El acontecimiento más violento ocurrido en Egipto durante los dos primeros siglos del Imperio Romano tiene que ver con la suerte de sus judíos.

Bajo los Ptolomeos los judíos habían gozado de gran prosperidad, se les había concedido libertad de culto y habían sido tratados como iguales a los griegos. Nunca hasta los tiempos actuales los judíos fueron tan bien tratados como minoría en un país extranjero (con la posible excepción de la España islámica del Medievo). Y, a su vez, contribuyeron a la prosperidad y cultura de Egipto.

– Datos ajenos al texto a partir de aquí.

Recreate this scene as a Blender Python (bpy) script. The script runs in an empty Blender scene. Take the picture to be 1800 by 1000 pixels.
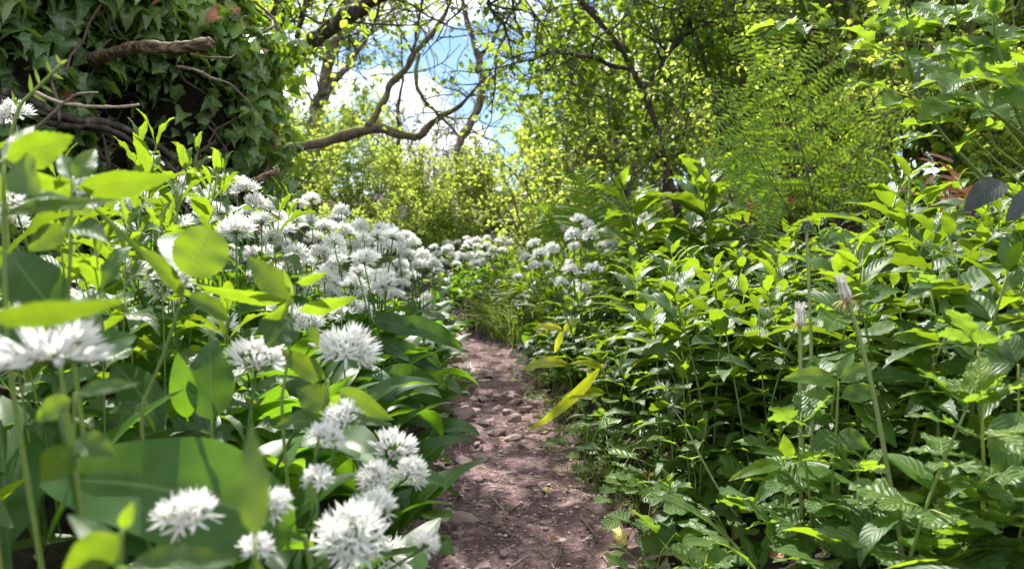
import bpy, math, random
import numpy as np
from mathutils import Vector, Matrix

# ------------------------------------------------------------------ camera, sky, sun, exposure
S = bpy.context.scene
C = S.collection
R = math.radians
F_PX, PITCH, CAM_H = 1300.0, math.atan2(45, 1300), 0.42

cam_d = bpy.data.cameras.new('camera')
cam = bpy.data.objects.new('camera', cam_d)
C.objects.link(cam)
cam.location = (0, 0, CAM_H)
cam.rotation_euler = (math.pi / 2 - PITCH, 0, 0)
cam_d.sensor_width = 36
cam_d.lens = 36 * F_PX / 1800
cam_d.clip_start = 0.02
cam_d.clip_end = 3000
cam_d.dof.use_dof = True
cam_d.dof.focus_distance = 1.2
cam_d.dof.aperture_fstop = 7.5
S.camera = cam

SUN_EL, SUN_AZ = R(53), R(-20)          # azimuth from straight ahead, minus = left
sun_dir = Vector((math.sin(SUN_AZ) * math.cos(SUN_EL), math.cos(SUN_AZ) * math.cos(SUN_EL), math.sin(SUN_EL)))
sl = bpy.data.lights.new('sun', 'SUN')
sl.energy = 5.0
sl.angle = R(0.53)
sl.color = (1.0, 0.955, 0.88)
so = bpy.data.objects.new('sun', sl)
C.objects.link(so)
so.rotation_euler = sun_dir.to_track_quat('Z', 'Y').to_euler()
so.location = (0, 0, 8)

W = bpy.data.worlds.new('World')
S.world = W
W.use_nodes = True
wn, wl = W.node_tree.nodes, W.node_tree.links
wn.clear()
sky = wn.new('ShaderNodeTexSky')
sky.sky_type = 'NISHITA'
sky.sun_disc = False
sky.sun_elevation = SUN_EL
sky.sun_rotation = SUN_AZ
sky.ozone_density = 2.5
sky.dust_density = 0.4
hs = wn.new('ShaderNodeHueSaturation')      # deep blue between bright clouds
hs.inputs['Saturation'].default_value = 1.12
hs.inputs['Value'].default_value = 0.72
bg = wn.new('ShaderNodeBackground')
bg.inputs['Strength'].default_value = 0.115
tc = wn.new('ShaderNodeTexCoord')
mp = wn.new('ShaderNodeMapping')
mp.inputs['Scale'].default_value = (1.0, 1.0, 1.9)
mp.inputs['Location'].default_value = (0.33, 0.6, 0.21)
nz = wn.new('ShaderNodeTexNoise')
nz.inputs['Scale'].default_value = 3.4
nz.inputs['Detail'].default_value = 7
nz.inputs['Roughness'].default_value = 0.55
cr = wn.new('ShaderNodeValToRGB')
cr.color_ramp.elements[0].position = 0.44
cr.color_ramp.elements[1].position = 0.54
mix = wn.new('ShaderNodeMixRGB')
mix.inputs['Color2'].default_value = (9.0, 9.1, 9.3, 1)
wo = wn.new('ShaderNodeOutputWorld')
wl.new(tc.outputs['Generated'], mp.inputs['Vector'])
wl.new(mp.outputs['Vector'], nz.inputs['Vector'])
fac = nz.outputs['Fac']
nrm_ = wn.new('ShaderNodeVectorMath')
nrm_.operation = 'NORMALIZE'
wl.new(tc.outputs['Generated'], nrm_.inputs[0])
# one bank of cloud low ahead, a clear patch to its upper right
for (dx, dy, dz), rad_, amt in (((-0.115, 0.978, 0.150), 0.13, 0.22), ((-0.02, 0.960, 0.230), 0.11, -0.16), ((-0.20, 0.955, 0.19), 0.08, -0.10)):
    dn = wn.new('ShaderNodeVectorMath')
    dn.operation = 'DISTANCE'
    dn.inputs[1].default_value = Vector((dx, dy, dz)).normalized()
    wl.new(nrm_.outputs[0], dn.inputs[0])
    mr = wn.new('ShaderNodeMapRange')
    mr.interpolation_type = 'SMOOTHSTEP'
    mr.inputs['From Min'].default_value = rad_
    mr.inputs['From Max'].default_value = 0.0
    mr.inputs['To Min'].default_value = 0.0
    mr.inputs['To Max'].default_value = amt
    wl.new(dn.outputs['Value'], mr.inputs['Value'])
    ad = wn.new('ShaderNodeMath')
    ad.operation = 'ADD'
    wl.new(fac, ad.inputs[0])
    wl.new(mr.outputs['Result'], ad.inputs[1])
    fac = ad.outputs[0]
wl.new(fac, cr.inputs['Fac'])
wl.new(cr.outputs['Color'], mix.inputs['Fac'])
wl.new(sky.outputs['Color'], hs.inputs['Color'])
wl.new(hs.outputs['Color'], mix.inputs['Color1'])
wl.new(mix.outputs['Color'], bg.inputs['Color'])
wl.new(bg.outputs['Background'], wo.inputs['Surface'])

S.view_settings.view_transform = 'Standard'
S.view_settings.look = 'None'
S.view_settings.gamma = 1.0
S.view_settings.exposure = 1.2
S.render.engine = 'CYCLES'
S.cycles.use_denoising = True
S.cycles.max_bounces = 8
S.cycles.diffuse_bounces = 4
S.cycles.glossy_bounces = 2
S.cycles.transmission_bounces = 6
S.cycles.sample_clamp_indirect = 4.0

# ------------------------------------------------------------------ helpers
rng = np.random.default_rng(11)
U = lambda a, b: float(rng.uniform(a, b))
cp, sp = math.cos(PITCH), math.sin(PITCH)


def P(px, py, Y):
    """the point of the place seen at photo pixel (px, py), Y metres ahead"""
    a, b = (px - 900) / F_PX, (500 - py) / F_PX
    fy, fz = cp + b * sp, -sp + b * cp
    k = Y / fy
    return np.array((a * k, Y, CAM_H + fz * k))


def px_of(p):
    x, y, z = p[0], p[1], p[2] - CAM_H
    f = y * cp - z * sp
    u = y * sp + z * cp
    return 900 + F_PX * x / f, 500 - F_PX * u / f


def hash2(ix, iy, s=0):
    h = (ix.astype(np.int64) * 374761393 + iy.astype(np.int64) * 668265263 + s * 974634541) & 0x7fffffff
    h = ((h ^ (h >> 13)) * 1274126177) & 0x7fffffff
    return ((h ^ (h >> 16)) & 0xffff) / 65535.0


def noise2(x, y, s=0):
    x0, y0 = np.floor(x), np.floor(y)
    fx, fy = x - x0, y - y0
    fx, fy = fx * fx * (3 - 2 * fx), fy * fy * (3 - 2 * fy)
    a, b = hash2(x0, y0, s), hash2(x0 + 1, y0, s)
    c, d = hash2(x0, y0 + 1, s), hash2(x0 + 1, y0 + 1, s)
    return (a * (1 - fx) + b * fx) * (1 - fy) + (c * (1 - fx) + d * fx) * fy - 0.5


def fbm(x, y, octv=4, s=0):
    v, a = 0, 1.0
    for i in range(octv):
        v = v + a * noise2(x * 2 ** i, y * 2 ** i, s + i)
        a *= 0.5
    return v


def unit(v):
    v = np.asarray(v, float)
    return v / (np.linalg.norm(v, axis=-1, keepdims=True) + 1e-12)


def frames(d, n):
    """rotation matrices whose columns are across, along (d) and normal (near n)"""
    d = unit(d)
    n = np.asarray(n, float)
    x = unit(np.cross(d, n))
    z = np.cross(x, d)
    return np.stack([x, d, z], axis=-1)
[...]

Por ejemplo, uno de los principales filósofos de Alejandría fue Filón el Judío. Nació en el 30 d. C, año en que se suicidó Cleopatra, o quizá pocos años después. Se le educó concienzudamente en la cultura judía, pero también en la griega, por lo que estaba preparado para hacer comprender el judaísmo al público griego del mundo clásico. Su línea de pensamiento estuvo tan próxima a la de Platón que, a veces, ha sido llamado el Platón judío.

Por desgracia, la situación fue empeorando para los judíos en tiempos de Filón. Algunos de éstos no se conformaban con la pérdida de independencia y esperaban constantemente la llegada de un rey inspirado por la divinidad, de «un ungido» (esta última palabra equivale a «Messiah» en hebreo, a «Jristés» en griego, a «Christus» latino y a «Cristo» en castellano). El Mesías los conduciría a la victoria sobre sus enemigos e instauraría un reino ideal, a cuya cabeza estaría él, cuya capital sería Jerusalén y que dominaría sobre todo el mundo. Este desenlace había sido pronosticado una y otra vez en las Escrituras judías, e impedía a muchos judíos asentarse en el mundo, tal como era. De hecho, algunos judíos se autoproclamaban mesías de vez en cuando, y nunca faltaron otros que aceptaran esta pretensión y provocasen alteraciones contra las autoridades romanas en Judea.